Alors que la consommation électrique doit significativement augmenter dans les années à venir, si la France veut se débarrasser des énergies fossiles (charbon, gaz et pétrole), la tendance observée au cours des dernières années est, elle, totalement opposée. Dans l'Hexagone, la consommation électrique diminue après une décennie de quasi stabilité. Le recul est même significatif en 2023, selon le gestionnaire du réseau de transport d'électricité RTE, qui publie ce mercredi son bilan électrique 2023.
Au cours des douze derniers mois, la consommation électrique française s'est en effet établie à 445 térawattheures (TWh), corrigée des effets météorologiques et calendaires, « ce qui est largement en dessous de la consommation électrique enregistrée en 2020 [459 TWh, ndlr], qui était l'année des confinements », a souligné Thomas Veyrenc, directeur exécutif et membre du directoire de RTE.
Une des plus fortes baisses
Dans le détail, la consommation électrique enregistre un recul de 3,2% par rapport à l'année 2022, où la consommation avait déjà atteint un creux de 460,2 TWh, du fait de la crise énergétique. Cette baisse « est une des plus fortes jamais constatées», précise RTE dans son bilan. Et le décrochage est bien plus important encore (- 6,9%) par rapport à la période de référence, allant de 2014 à 2019. « 445 TWh est un niveau comparable à celui du début des années 2000 », pointe Thomas Veyrenc. Ce « fort recul » s'était en réalité déjà amorcé au dernier trimestre 2022. « La trajectoire acquise fin 2022 s'est prolongée sans déformation notable en 2023 », explique le directeur exécutif.

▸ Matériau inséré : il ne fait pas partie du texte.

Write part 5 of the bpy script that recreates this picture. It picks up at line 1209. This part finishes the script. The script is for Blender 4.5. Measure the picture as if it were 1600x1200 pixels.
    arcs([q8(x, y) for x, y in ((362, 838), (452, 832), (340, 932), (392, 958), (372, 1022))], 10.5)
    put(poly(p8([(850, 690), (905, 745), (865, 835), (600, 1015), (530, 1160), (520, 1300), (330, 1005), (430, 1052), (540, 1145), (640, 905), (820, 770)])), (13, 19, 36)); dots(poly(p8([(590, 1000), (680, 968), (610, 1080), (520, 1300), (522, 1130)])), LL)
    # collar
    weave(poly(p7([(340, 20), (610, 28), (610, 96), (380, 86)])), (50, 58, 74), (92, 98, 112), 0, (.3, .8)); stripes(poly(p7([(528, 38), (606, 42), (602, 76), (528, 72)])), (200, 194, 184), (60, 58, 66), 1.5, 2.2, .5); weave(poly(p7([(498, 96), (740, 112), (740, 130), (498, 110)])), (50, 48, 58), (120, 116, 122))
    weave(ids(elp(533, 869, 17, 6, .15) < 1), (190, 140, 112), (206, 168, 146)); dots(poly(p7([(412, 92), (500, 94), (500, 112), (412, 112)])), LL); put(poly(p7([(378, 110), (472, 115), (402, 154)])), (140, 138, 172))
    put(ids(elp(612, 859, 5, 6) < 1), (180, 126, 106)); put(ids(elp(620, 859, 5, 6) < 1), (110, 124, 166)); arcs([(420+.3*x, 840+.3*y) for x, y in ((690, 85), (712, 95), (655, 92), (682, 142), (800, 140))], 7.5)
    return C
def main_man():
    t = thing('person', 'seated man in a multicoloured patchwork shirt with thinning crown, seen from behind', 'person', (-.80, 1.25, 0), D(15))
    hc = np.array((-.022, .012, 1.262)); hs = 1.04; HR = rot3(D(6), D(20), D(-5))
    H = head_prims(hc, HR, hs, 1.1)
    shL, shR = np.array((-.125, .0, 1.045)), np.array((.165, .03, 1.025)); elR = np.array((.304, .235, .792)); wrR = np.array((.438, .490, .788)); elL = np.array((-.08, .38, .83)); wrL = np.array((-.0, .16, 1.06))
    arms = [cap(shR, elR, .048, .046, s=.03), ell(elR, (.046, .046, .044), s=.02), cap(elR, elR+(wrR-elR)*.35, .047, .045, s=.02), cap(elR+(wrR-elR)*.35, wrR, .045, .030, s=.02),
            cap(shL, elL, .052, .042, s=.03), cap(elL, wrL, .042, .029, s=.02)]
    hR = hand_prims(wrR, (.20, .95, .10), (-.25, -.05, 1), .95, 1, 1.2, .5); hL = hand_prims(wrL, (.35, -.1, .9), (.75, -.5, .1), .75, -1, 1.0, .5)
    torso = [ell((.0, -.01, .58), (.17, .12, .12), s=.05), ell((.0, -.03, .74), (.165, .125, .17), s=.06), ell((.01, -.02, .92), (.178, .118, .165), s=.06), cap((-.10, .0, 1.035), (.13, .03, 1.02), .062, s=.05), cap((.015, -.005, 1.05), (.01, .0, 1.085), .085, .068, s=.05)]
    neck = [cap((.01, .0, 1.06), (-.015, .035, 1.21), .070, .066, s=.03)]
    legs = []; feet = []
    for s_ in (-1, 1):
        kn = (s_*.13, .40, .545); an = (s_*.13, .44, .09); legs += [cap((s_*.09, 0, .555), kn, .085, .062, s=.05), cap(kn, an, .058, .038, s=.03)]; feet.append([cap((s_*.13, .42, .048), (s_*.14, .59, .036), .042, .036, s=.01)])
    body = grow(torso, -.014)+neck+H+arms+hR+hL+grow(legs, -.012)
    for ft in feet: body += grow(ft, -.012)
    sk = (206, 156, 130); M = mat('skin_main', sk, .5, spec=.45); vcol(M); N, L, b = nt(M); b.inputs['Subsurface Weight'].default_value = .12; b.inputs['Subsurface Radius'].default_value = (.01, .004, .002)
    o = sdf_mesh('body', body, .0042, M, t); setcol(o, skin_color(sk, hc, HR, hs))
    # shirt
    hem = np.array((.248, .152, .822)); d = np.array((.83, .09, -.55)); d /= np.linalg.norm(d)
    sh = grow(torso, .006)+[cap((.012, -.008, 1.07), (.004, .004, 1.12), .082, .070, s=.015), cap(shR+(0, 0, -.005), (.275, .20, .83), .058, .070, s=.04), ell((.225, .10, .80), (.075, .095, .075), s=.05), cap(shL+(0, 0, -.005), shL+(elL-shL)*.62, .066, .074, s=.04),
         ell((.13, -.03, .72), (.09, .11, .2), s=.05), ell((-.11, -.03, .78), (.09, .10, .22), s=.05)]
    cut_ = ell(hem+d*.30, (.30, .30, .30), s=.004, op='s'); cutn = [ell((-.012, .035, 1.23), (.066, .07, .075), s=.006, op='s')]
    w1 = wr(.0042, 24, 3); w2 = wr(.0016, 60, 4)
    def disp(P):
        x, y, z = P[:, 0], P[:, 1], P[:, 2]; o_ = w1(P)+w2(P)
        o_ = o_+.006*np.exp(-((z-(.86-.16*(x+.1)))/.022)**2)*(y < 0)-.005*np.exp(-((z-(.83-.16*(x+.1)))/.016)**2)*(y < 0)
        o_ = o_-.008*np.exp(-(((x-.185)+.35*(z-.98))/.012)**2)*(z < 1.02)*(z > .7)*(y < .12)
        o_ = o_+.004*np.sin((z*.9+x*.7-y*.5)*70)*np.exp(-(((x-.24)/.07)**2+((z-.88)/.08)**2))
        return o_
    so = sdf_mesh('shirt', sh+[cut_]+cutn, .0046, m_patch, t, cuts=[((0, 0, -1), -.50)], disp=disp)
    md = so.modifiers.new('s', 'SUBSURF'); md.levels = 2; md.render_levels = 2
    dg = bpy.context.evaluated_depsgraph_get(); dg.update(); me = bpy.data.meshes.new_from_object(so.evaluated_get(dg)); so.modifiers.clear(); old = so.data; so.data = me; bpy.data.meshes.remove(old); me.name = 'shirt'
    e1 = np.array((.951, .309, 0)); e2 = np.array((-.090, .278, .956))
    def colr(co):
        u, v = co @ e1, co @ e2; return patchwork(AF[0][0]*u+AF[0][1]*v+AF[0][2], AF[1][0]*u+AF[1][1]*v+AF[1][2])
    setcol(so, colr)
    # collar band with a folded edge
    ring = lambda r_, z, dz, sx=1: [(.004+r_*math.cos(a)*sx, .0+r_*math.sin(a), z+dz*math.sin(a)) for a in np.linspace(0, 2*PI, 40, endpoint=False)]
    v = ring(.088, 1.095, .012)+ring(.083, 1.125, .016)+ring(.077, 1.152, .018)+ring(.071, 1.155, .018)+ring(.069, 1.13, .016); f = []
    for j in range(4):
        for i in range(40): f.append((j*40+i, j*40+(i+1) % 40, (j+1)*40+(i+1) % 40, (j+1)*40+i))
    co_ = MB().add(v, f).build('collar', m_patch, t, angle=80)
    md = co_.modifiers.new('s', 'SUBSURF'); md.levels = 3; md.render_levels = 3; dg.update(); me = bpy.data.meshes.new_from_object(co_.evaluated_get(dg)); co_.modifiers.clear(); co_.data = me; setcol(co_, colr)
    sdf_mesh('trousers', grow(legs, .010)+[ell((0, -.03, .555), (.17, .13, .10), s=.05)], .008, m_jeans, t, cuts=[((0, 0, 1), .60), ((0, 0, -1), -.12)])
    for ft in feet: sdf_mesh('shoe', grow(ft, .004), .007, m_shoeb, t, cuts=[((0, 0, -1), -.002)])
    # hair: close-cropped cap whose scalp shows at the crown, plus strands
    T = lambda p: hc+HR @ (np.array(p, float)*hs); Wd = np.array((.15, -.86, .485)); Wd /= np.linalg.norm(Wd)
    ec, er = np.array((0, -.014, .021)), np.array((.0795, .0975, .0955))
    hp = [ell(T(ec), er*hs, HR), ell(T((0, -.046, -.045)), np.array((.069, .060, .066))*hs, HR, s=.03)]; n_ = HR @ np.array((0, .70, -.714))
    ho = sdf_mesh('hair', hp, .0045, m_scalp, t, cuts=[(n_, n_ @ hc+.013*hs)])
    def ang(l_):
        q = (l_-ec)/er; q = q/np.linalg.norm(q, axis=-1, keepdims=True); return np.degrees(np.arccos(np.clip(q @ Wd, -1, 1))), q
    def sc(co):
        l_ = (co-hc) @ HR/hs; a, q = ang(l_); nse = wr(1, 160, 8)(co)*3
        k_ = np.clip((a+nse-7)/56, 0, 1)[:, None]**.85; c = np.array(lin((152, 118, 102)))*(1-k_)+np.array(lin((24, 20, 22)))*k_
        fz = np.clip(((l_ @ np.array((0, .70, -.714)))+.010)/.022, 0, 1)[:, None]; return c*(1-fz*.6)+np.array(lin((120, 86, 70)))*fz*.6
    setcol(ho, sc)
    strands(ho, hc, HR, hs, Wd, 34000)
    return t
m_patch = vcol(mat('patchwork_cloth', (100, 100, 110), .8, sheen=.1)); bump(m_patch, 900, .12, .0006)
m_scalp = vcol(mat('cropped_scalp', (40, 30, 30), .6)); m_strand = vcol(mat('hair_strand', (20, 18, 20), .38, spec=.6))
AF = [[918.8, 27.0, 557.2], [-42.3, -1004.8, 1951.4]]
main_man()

Plusieurs facteurs expliquent cette tendance baissière. Il y a tout d'abord la conjoncture économique dégradée, qui combine les prix élevés de l'électricité et une inflation persistante. RTE relève ainsi que 27% de la baisse structurelle de la consommation est attribuable aux grands consommateurs industriels, alors que ces derniers ne représentaient qu'environ 14% de la consommation d'électricité sur la période de référence. Mais ce recul tient aussi des économies d'énergies, encouragées par le plan de sobriété élaboré par le gouvernement fin 2022. « Et une partie de cette baisse est susceptible d'être pérenne », estime le gestionnaire. En effet, lorsqu'une collectivité constate, par exemple, des économies grâce à une baisse du niveau de chauffage dans ses bâtiments publics, il est très probable qu'elle maintienne cette action dans le temps.
Incertitudes sur le calendrier et l'ampleur de l'inflexion attendue
La trajectoire de la consommation d'électricité devrait toutefois s'infléchir dans les années à venir, « si nous engageons réellement une dynamique de sorties des énergies fossiles », a rappelé Thomas Veyrenc. Et ce, même si les réflexes de sobriété et d'économies d'énergies perdurent. Ce désengagement des énergies émettrices de CO2 passe, en effet, par une électrification accrue de la mobilité, du chauffage dans les bâtiments ou encore de certains procédés industriels. Il reste cependant des « incertitudes concernant l'ampleur et le timing [de cette inflexion, ndlr]», a précisé le directeur exécutif.
Selon le scénario de référence de RTE, qui permettrait à la France d'atteindre ses objectifs climatiques dans les temps, une augmentation de la consommation électrique pourrait intervenir autour de 2025 et ensuite s'accentuer. En revanche, dans le cadre d'un scénario dit de « mondialisation contrariée », correspondant à un environnement international de crise avec des taux d'intérêt élevés et une inflation durable, la consommation électrique ne devrait retrouver un niveau d'avant crise qu'en 2030. De fait, les lourds investissements nécessaires à la transformation des entreprises seraient bien plus lents.